_Exercise:_
From the entries below, reproduce exactly the lines from the one with "Recreate this scene" through the one with "return EYE + d*(hi/d[1])", both included, without images.

_Stored rows:_
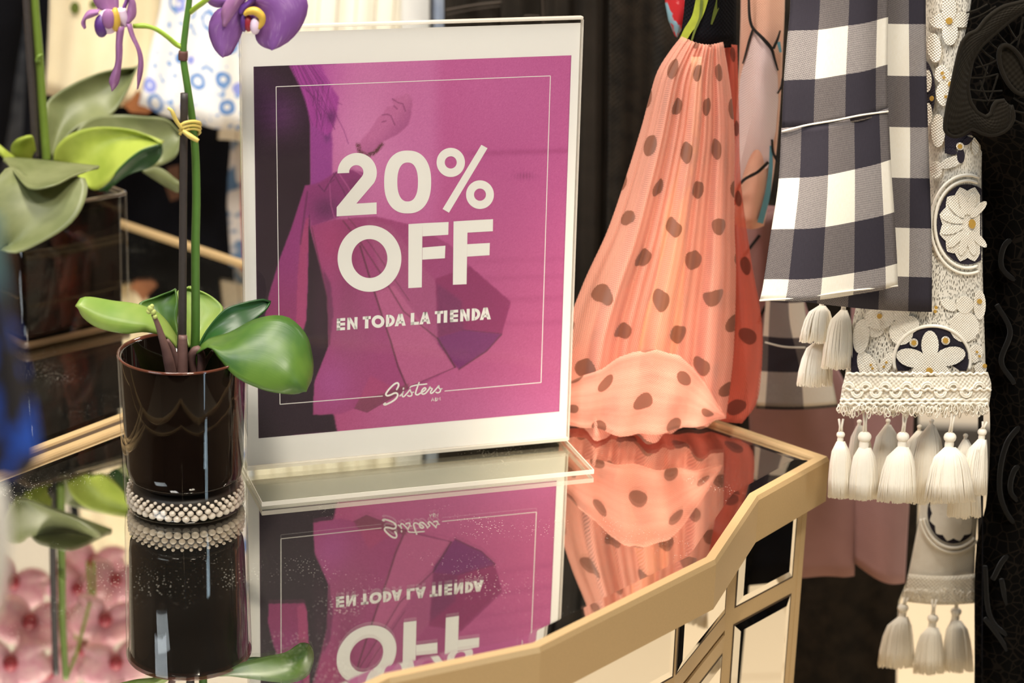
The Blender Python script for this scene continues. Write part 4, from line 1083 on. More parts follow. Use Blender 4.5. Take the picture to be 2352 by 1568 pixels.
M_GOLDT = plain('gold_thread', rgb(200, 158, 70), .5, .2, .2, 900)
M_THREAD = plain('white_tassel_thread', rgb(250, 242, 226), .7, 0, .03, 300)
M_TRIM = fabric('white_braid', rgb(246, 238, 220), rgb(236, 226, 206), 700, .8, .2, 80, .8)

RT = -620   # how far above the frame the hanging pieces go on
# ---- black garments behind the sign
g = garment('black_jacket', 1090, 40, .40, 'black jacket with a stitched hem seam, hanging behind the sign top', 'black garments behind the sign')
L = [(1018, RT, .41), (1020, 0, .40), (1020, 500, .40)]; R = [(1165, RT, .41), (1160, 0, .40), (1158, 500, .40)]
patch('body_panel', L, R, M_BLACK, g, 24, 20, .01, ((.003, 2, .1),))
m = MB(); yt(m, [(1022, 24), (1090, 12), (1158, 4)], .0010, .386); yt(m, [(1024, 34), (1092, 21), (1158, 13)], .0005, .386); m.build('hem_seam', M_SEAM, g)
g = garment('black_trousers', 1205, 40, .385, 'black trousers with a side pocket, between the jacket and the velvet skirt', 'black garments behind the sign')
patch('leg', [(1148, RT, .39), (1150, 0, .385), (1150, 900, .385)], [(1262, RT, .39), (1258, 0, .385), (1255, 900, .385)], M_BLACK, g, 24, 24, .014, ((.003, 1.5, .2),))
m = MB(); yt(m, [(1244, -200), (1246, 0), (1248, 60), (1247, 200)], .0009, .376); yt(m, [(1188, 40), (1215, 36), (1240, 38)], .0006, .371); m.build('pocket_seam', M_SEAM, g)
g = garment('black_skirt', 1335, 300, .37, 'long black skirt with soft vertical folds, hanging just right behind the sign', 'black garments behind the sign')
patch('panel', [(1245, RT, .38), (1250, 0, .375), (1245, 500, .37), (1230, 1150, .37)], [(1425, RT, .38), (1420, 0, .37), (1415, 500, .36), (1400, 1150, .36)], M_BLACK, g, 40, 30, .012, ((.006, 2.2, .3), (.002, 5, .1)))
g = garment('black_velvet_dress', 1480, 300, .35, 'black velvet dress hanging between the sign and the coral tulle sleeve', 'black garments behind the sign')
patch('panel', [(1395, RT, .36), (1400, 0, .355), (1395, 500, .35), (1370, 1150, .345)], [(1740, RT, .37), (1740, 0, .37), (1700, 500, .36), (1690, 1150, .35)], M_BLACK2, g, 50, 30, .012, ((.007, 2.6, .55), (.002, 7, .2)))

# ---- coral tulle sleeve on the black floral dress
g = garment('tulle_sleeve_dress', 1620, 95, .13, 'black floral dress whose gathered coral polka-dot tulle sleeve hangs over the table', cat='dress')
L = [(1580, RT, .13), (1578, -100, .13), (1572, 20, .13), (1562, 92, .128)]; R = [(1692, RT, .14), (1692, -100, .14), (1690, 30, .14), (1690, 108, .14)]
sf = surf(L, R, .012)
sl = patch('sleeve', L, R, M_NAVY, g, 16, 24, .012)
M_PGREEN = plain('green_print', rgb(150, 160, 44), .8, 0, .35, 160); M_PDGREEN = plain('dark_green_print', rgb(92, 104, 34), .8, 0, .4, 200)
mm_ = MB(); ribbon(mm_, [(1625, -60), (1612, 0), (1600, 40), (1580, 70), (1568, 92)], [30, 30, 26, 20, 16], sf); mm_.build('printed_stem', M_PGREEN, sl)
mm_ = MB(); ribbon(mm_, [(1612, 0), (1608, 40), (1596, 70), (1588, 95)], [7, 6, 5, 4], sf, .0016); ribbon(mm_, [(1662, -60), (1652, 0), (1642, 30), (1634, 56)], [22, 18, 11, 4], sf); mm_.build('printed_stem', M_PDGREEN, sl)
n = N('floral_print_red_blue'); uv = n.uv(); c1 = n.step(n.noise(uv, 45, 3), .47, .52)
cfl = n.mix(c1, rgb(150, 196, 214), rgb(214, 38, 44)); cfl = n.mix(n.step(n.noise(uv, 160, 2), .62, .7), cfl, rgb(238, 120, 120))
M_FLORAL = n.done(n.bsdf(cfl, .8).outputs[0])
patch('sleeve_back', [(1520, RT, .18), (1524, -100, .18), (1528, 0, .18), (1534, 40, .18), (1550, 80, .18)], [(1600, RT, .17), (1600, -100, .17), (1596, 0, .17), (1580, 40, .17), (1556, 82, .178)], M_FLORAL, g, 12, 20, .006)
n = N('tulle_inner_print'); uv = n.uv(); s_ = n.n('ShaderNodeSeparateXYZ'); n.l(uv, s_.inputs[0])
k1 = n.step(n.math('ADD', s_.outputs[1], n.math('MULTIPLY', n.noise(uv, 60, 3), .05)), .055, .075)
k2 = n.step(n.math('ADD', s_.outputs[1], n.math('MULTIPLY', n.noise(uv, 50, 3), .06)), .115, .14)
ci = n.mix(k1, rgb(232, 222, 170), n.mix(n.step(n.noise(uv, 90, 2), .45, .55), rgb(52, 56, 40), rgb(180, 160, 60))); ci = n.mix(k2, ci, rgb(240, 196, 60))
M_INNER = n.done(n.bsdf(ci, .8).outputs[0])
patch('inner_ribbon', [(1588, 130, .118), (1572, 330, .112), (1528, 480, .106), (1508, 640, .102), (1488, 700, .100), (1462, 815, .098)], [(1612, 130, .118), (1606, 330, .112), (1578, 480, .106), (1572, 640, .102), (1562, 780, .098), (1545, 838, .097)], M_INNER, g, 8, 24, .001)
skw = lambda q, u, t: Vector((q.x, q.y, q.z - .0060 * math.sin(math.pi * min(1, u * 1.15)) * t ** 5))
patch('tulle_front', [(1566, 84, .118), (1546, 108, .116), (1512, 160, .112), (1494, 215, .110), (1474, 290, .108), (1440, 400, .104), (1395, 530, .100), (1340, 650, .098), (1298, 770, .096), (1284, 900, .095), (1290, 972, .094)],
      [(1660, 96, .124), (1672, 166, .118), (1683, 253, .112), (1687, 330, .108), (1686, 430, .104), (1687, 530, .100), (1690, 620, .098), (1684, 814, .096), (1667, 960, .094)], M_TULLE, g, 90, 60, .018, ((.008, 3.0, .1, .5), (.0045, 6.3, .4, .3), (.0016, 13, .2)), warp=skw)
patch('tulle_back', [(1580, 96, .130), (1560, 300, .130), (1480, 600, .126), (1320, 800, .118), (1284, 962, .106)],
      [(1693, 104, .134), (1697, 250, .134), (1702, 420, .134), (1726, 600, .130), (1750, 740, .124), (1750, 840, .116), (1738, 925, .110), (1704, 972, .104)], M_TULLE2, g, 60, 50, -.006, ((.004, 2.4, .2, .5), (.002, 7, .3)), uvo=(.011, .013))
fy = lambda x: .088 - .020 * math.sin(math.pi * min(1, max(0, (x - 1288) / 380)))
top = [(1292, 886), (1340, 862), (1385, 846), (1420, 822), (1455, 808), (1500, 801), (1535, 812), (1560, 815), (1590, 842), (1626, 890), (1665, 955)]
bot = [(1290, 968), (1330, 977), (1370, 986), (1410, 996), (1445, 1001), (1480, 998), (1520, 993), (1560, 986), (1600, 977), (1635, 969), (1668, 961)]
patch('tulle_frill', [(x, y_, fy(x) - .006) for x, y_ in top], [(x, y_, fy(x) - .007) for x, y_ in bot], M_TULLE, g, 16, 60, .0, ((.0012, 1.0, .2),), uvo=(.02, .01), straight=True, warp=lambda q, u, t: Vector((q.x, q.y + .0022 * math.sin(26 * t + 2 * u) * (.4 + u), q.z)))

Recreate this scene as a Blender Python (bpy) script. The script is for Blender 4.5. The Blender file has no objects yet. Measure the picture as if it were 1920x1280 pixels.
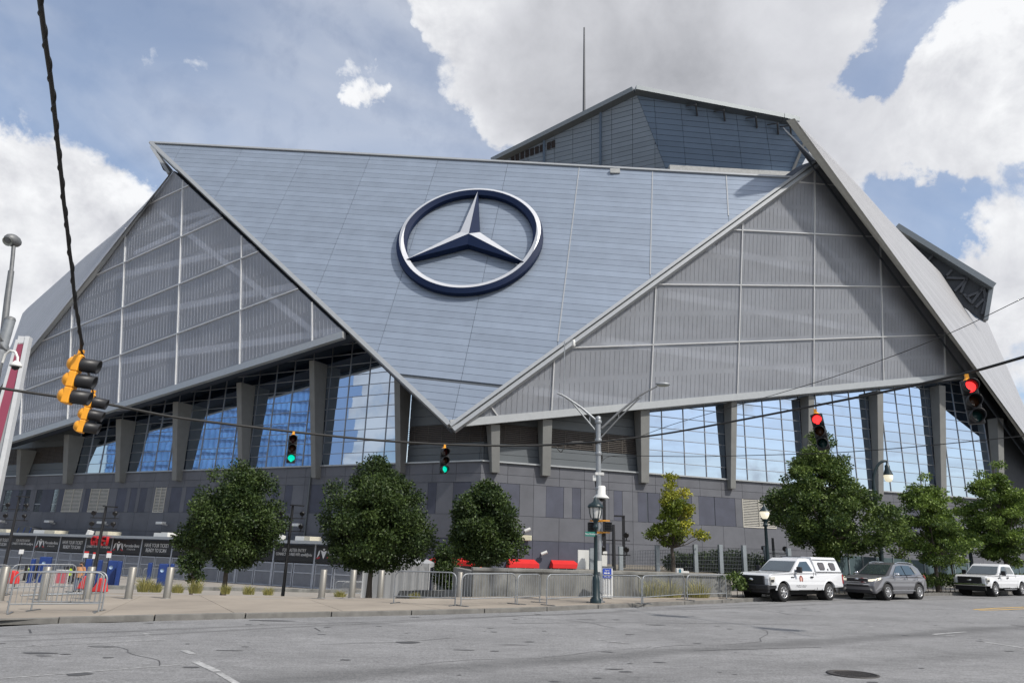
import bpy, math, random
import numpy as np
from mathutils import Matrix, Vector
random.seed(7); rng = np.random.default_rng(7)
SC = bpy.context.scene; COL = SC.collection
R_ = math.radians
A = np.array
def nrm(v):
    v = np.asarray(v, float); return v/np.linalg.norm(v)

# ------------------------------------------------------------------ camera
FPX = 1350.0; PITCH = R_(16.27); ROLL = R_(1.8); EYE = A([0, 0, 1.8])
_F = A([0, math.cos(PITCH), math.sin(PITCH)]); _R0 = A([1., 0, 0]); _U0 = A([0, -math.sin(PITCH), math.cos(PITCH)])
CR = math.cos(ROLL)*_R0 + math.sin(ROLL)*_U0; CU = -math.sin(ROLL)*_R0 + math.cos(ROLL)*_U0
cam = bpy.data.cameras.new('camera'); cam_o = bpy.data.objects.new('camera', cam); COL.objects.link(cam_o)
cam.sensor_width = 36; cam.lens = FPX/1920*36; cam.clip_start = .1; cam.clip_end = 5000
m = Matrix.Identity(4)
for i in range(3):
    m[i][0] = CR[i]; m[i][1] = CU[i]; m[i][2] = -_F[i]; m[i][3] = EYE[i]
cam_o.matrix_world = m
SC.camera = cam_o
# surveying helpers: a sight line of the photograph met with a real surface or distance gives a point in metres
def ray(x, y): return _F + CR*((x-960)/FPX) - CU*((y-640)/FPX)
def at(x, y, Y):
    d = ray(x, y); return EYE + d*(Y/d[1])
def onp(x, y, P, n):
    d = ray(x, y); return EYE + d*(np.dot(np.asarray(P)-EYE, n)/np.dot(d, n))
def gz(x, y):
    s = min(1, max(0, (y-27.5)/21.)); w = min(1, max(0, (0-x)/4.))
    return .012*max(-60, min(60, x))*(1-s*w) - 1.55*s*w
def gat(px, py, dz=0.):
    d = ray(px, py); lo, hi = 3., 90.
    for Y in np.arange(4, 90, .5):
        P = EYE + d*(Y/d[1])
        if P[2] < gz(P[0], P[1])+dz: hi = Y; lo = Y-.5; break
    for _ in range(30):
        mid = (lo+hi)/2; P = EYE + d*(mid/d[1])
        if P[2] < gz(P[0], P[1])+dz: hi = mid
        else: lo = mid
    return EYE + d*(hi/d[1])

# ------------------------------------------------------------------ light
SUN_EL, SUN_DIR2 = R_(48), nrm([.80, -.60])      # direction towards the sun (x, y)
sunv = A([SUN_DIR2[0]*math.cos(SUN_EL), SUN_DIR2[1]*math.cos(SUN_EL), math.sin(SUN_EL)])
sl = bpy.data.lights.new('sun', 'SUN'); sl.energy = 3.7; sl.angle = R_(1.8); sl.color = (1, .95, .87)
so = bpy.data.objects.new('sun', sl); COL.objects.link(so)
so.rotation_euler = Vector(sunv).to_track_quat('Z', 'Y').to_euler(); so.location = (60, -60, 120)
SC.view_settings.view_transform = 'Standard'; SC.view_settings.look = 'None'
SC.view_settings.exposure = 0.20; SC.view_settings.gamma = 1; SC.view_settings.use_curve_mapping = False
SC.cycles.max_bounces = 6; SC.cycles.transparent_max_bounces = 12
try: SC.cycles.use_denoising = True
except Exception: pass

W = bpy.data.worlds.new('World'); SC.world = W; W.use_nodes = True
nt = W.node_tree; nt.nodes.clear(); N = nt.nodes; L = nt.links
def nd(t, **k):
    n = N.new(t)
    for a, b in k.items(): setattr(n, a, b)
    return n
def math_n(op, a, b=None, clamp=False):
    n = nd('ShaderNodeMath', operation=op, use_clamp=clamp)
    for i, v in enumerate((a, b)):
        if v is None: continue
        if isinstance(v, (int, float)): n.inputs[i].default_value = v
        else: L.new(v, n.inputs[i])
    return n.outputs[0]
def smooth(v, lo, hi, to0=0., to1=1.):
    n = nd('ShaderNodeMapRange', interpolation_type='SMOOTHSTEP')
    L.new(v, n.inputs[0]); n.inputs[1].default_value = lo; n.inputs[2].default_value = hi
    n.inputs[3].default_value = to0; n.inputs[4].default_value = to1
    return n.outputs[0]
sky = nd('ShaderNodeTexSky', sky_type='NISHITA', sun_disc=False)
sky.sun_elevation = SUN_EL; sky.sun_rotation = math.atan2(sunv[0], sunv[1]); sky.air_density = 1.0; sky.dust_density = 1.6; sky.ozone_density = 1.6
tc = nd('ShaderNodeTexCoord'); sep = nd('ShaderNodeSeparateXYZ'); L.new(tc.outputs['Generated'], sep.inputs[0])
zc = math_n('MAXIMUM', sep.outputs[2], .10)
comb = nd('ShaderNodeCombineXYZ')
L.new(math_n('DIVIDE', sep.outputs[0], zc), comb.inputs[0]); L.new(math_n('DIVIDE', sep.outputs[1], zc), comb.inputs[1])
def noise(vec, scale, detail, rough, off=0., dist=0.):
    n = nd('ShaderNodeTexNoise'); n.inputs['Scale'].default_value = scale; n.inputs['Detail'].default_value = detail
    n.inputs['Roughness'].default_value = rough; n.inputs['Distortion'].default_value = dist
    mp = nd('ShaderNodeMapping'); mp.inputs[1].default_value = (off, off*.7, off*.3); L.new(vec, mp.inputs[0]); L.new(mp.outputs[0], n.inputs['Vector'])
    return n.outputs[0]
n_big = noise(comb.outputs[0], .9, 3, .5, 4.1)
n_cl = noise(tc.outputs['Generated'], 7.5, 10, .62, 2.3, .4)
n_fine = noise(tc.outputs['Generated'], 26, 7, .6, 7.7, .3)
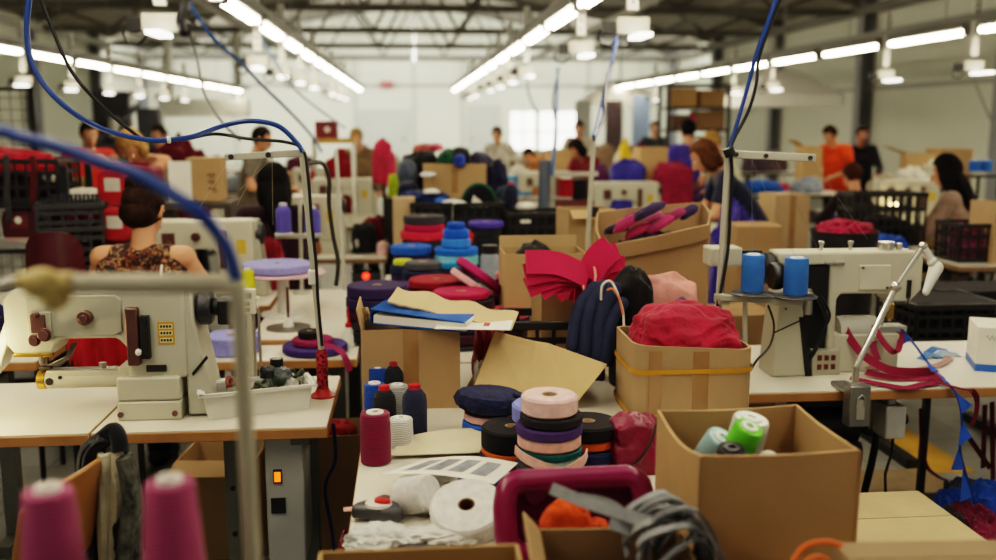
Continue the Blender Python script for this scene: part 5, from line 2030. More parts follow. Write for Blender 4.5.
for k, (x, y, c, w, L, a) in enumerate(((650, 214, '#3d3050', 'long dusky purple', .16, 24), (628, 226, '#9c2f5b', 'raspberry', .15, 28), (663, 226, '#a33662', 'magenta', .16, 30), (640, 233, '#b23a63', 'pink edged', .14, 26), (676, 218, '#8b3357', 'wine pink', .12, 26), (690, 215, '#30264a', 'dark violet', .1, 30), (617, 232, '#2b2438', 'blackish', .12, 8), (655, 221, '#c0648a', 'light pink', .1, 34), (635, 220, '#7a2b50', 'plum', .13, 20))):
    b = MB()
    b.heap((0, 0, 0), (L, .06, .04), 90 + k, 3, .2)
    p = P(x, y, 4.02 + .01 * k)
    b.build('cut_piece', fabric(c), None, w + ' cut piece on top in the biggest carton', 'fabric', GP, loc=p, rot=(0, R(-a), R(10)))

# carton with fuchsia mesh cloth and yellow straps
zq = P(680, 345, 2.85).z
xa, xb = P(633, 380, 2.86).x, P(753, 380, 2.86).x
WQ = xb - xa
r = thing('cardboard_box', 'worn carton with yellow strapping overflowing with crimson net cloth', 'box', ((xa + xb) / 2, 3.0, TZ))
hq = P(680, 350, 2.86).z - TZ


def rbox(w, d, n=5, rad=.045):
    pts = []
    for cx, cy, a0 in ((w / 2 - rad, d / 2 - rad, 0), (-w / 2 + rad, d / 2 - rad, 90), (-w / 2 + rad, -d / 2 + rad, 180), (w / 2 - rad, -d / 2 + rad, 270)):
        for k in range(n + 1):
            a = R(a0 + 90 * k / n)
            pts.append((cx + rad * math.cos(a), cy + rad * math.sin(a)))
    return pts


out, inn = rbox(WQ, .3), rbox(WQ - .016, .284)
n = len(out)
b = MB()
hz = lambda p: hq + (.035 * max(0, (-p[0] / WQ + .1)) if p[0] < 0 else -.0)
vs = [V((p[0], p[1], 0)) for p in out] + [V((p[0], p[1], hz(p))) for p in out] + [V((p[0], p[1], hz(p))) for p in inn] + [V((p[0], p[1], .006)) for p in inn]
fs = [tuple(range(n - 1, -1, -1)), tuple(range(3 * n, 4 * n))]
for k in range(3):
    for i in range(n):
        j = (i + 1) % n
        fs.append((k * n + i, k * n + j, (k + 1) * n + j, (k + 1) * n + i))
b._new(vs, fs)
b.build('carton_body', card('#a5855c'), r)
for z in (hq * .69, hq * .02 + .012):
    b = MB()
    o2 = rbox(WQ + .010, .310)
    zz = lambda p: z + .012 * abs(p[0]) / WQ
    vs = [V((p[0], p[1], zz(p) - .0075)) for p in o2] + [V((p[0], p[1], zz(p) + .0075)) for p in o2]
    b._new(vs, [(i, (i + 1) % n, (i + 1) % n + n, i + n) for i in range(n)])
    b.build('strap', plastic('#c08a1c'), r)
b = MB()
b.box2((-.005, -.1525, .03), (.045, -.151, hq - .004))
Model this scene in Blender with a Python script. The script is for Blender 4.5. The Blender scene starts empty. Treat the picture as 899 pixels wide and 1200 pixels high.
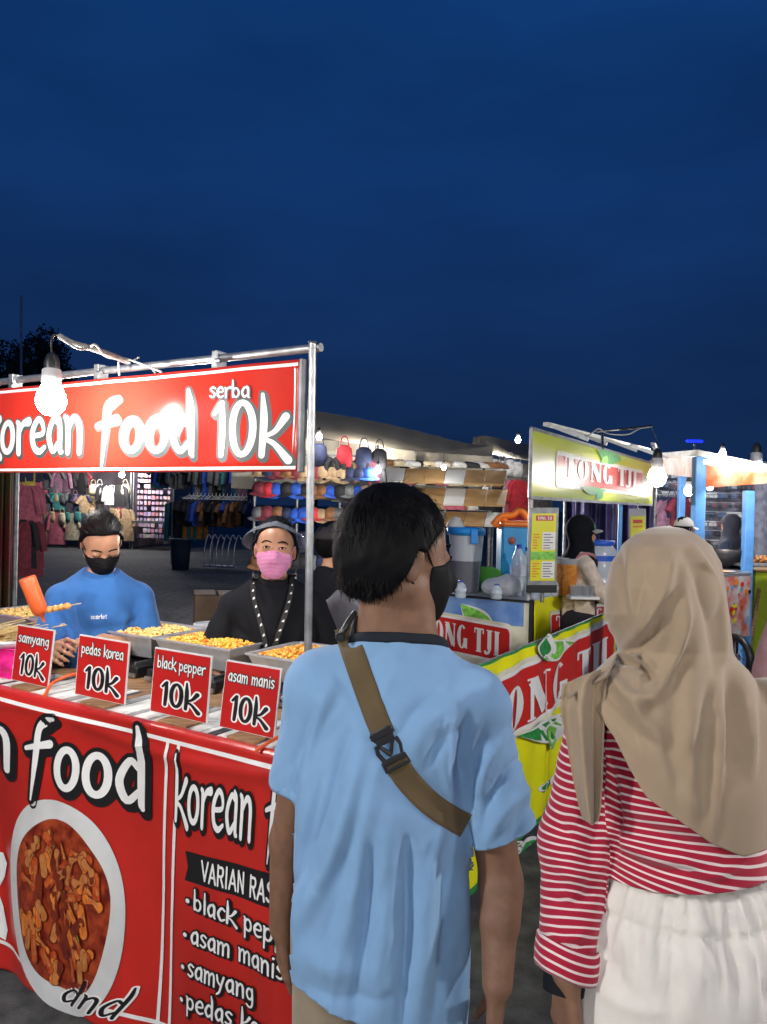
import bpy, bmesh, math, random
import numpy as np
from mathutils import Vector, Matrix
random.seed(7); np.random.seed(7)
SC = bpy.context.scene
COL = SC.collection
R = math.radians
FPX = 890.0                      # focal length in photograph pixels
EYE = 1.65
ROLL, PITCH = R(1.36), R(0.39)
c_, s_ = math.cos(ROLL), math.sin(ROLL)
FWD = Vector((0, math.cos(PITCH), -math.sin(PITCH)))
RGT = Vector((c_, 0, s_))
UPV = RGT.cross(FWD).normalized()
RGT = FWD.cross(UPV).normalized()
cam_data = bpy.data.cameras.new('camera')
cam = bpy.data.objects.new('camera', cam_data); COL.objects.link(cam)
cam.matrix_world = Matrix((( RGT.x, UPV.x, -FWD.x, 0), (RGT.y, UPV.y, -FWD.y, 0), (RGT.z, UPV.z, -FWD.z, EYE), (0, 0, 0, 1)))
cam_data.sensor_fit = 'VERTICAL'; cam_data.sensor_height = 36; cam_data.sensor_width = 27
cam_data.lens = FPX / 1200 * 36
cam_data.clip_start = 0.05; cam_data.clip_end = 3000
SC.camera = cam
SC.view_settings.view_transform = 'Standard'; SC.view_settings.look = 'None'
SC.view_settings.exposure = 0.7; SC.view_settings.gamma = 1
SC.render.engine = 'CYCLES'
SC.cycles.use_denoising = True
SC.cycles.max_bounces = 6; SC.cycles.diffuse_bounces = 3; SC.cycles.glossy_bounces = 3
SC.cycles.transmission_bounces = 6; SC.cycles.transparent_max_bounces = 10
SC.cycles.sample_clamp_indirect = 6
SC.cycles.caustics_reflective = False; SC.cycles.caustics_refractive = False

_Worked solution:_
Recreate this scene as a Blender Python (bpy) script. The script is for Blender 4.5. The Blender file has no objects yet. Measure the picture as if it were 1920x1280 pixels.
import bpy, math, random
import numpy as np
from mathutils import Matrix, Vector
random.seed(7); rng = np.random.default_rng(7)
SC = bpy.context.scene; COL = SC.collection
R_ = math.radians
A = np.array
def nrm(v):
    v = np.asarray(v, float); return v/np.linalg.norm(v)

# ------------------------------------------------------------------ camera
FPX = 1350.0; PITCH = R_(16.27); ROLL = R_(1.8); EYE = A([0, 0, 1.8])
_F = A([0, math.cos(PITCH), math.sin(PITCH)]); _R0 = A([1., 0, 0]); _U0 = A([0, -math.sin(PITCH), math.cos(PITCH)])
CR = math.cos(ROLL)*_R0 + math.sin(ROLL)*_U0; CU = -math.sin(ROLL)*_R0 + math.cos(ROLL)*_U0
cam = bpy.data.cameras.new('camera'); cam_o = bpy.data.objects.new('camera', cam); COL.objects.link(cam_o)
cam.sensor_width = 36; cam.lens = FPX/1920*36; cam.clip_start = .1; cam.clip_end = 5000
m = Matrix.Identity(4)
for i in range(3):
    m[i][0] = CR[i]; m[i][1] = CU[i]; m[i][2] = -_F[i]; m[i][3] = EYE[i]
cam_o.matrix_world = m
SC.camera = cam_o
# surveying helpers: a sight line of the photograph met with a real surface or distance gives a point in metres
def ray(x, y): return _F + CR*((x-960)/FPX) - CU*((y-640)/FPX)
def at(x, y, Y):
    d = ray(x, y); return EYE + d*(Y/d[1])
def onp(x, y, P, n):
    d = ray(x, y); return EYE + d*(np.dot(np.asarray(P)-EYE, n)/np.dot(d, n))
def gz(x, y):
    s = min(1, max(0, (y-27.5)/21.)); w = min(1, max(0, (0-x)/4.))
    return .012*max(-60, min(60, x))*(1-s*w) - 1.55*s*w
def gat(px, py, dz=0.):
    d = ray(px, py); lo, hi = 3., 90.
    for Y in np.arange(4, 90, .5):
        P = EYE + d*(Y/d[1])
        if P[2] < gz(P[0], P[1])+dz: hi = Y; lo = Y-.5; break
    for _ in range(30):
        mid = (lo+hi)/2; P = EYE + d*(mid/d[1])
        if P[2] < gz(P[0], P[1])+dz: hi = mid
        else: lo = mid
    return EYE + d*(hi/d[1])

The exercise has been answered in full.